[Begin]

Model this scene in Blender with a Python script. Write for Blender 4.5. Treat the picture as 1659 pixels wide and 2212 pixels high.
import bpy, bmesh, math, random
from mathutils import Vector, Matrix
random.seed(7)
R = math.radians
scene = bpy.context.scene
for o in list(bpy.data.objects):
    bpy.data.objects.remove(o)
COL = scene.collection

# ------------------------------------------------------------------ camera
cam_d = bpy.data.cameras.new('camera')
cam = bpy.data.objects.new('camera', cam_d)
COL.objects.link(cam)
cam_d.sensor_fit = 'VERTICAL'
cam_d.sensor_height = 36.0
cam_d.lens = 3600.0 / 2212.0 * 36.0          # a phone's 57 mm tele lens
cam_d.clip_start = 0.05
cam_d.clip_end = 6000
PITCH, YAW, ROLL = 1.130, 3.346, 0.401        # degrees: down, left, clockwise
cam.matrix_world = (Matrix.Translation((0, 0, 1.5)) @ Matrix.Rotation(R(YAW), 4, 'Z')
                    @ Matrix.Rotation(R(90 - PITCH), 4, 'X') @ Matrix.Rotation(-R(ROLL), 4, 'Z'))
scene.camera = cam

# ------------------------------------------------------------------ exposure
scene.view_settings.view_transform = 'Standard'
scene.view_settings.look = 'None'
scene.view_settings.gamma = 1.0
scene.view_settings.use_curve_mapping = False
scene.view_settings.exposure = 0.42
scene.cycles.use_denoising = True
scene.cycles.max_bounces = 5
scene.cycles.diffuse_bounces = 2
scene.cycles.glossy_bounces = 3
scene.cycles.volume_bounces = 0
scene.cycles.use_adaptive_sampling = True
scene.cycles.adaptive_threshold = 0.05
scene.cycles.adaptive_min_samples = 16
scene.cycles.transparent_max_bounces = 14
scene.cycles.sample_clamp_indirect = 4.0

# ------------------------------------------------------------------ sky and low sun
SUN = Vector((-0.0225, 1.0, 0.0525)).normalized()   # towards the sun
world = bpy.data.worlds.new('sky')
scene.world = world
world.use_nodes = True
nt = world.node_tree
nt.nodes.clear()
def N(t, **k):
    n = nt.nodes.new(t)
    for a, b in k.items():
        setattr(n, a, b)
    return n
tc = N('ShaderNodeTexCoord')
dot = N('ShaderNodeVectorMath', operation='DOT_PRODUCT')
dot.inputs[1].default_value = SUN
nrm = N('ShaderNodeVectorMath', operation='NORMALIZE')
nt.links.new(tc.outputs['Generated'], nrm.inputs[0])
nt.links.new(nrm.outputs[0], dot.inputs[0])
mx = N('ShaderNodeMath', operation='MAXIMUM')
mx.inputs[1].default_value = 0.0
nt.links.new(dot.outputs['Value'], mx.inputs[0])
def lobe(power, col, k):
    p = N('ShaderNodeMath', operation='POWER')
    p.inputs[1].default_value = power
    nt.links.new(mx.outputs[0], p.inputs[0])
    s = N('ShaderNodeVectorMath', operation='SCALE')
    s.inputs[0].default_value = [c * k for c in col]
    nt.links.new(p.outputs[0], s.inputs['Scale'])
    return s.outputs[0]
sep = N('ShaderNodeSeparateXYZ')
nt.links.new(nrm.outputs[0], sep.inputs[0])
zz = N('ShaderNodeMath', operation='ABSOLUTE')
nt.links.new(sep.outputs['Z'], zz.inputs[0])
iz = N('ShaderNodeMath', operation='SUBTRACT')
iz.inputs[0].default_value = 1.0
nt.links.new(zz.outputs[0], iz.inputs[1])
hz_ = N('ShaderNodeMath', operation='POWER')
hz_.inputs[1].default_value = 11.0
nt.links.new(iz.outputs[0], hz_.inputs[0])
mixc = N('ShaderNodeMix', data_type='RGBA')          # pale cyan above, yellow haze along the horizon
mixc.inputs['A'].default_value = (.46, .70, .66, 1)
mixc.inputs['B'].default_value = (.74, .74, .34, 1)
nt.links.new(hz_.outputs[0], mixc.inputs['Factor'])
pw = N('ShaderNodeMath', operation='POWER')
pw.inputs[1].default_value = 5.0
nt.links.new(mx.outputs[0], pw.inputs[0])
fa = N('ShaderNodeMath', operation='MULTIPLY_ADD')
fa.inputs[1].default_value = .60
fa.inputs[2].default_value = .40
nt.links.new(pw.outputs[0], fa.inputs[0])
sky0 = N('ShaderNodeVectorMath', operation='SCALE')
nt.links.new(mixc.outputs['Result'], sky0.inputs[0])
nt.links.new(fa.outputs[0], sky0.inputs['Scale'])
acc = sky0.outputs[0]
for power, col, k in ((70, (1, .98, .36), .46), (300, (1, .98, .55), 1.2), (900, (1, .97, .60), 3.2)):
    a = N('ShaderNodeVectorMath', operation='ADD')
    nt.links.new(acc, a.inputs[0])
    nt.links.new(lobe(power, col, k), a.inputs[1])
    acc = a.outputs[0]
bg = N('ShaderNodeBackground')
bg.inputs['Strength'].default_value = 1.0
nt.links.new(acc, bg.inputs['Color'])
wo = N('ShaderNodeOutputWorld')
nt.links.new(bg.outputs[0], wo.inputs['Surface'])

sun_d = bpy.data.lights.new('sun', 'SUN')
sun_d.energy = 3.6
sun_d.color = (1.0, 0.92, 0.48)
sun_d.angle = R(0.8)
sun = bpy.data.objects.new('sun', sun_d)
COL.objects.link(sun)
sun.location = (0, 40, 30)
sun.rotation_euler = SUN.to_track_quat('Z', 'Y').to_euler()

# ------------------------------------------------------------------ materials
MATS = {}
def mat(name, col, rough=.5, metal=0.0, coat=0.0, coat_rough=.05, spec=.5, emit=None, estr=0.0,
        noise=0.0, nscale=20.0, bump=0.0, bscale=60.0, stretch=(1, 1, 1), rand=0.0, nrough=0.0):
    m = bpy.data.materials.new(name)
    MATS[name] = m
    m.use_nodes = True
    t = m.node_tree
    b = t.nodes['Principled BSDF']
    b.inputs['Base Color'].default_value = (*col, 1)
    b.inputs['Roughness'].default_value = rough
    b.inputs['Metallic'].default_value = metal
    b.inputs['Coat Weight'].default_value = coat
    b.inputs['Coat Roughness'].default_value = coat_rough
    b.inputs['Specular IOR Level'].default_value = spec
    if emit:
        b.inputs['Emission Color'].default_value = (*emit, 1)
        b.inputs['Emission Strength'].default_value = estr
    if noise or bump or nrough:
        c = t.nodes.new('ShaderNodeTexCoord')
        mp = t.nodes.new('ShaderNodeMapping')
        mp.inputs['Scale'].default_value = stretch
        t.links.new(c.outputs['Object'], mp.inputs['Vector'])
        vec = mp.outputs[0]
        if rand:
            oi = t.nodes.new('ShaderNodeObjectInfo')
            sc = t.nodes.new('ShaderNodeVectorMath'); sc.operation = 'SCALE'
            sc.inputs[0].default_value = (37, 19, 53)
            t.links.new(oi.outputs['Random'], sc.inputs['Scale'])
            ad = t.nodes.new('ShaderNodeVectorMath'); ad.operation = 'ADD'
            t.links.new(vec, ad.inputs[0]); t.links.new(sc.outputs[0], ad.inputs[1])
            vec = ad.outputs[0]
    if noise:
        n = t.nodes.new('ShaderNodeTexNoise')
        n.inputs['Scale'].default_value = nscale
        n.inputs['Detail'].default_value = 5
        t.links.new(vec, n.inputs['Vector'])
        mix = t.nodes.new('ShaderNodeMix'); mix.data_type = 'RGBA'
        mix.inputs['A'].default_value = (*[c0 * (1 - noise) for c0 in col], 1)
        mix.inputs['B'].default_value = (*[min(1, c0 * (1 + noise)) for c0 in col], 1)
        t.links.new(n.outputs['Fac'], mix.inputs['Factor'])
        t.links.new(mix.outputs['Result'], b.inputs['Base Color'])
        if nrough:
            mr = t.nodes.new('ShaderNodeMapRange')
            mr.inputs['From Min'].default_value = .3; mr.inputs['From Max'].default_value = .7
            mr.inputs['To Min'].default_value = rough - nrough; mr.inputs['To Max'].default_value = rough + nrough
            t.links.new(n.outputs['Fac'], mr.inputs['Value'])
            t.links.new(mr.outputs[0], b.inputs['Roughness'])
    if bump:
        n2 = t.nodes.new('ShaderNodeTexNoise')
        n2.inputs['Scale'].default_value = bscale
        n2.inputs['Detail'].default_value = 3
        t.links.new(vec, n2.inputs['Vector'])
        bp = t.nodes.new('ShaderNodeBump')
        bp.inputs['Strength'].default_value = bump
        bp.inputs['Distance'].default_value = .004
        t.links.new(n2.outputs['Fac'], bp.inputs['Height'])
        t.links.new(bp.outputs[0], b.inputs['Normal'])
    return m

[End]

Copy out the listing above, line by line and exactly, from its first line to the line holding "COL = scene.collection", inclusive.

FINAL RESULT:
Model this scene in Blender with a Python script. Write for Blender 4.5. Treat the picture as 1659 pixels wide and 2212 pixels high.
import bpy, bmesh, math, random
from mathutils import Vector, Matrix
random.seed(7)
R = math.radians
scene = bpy.context.scene
for o in list(bpy.data.objects):
    bpy.data.objects.remove(o)
COL = scene.collection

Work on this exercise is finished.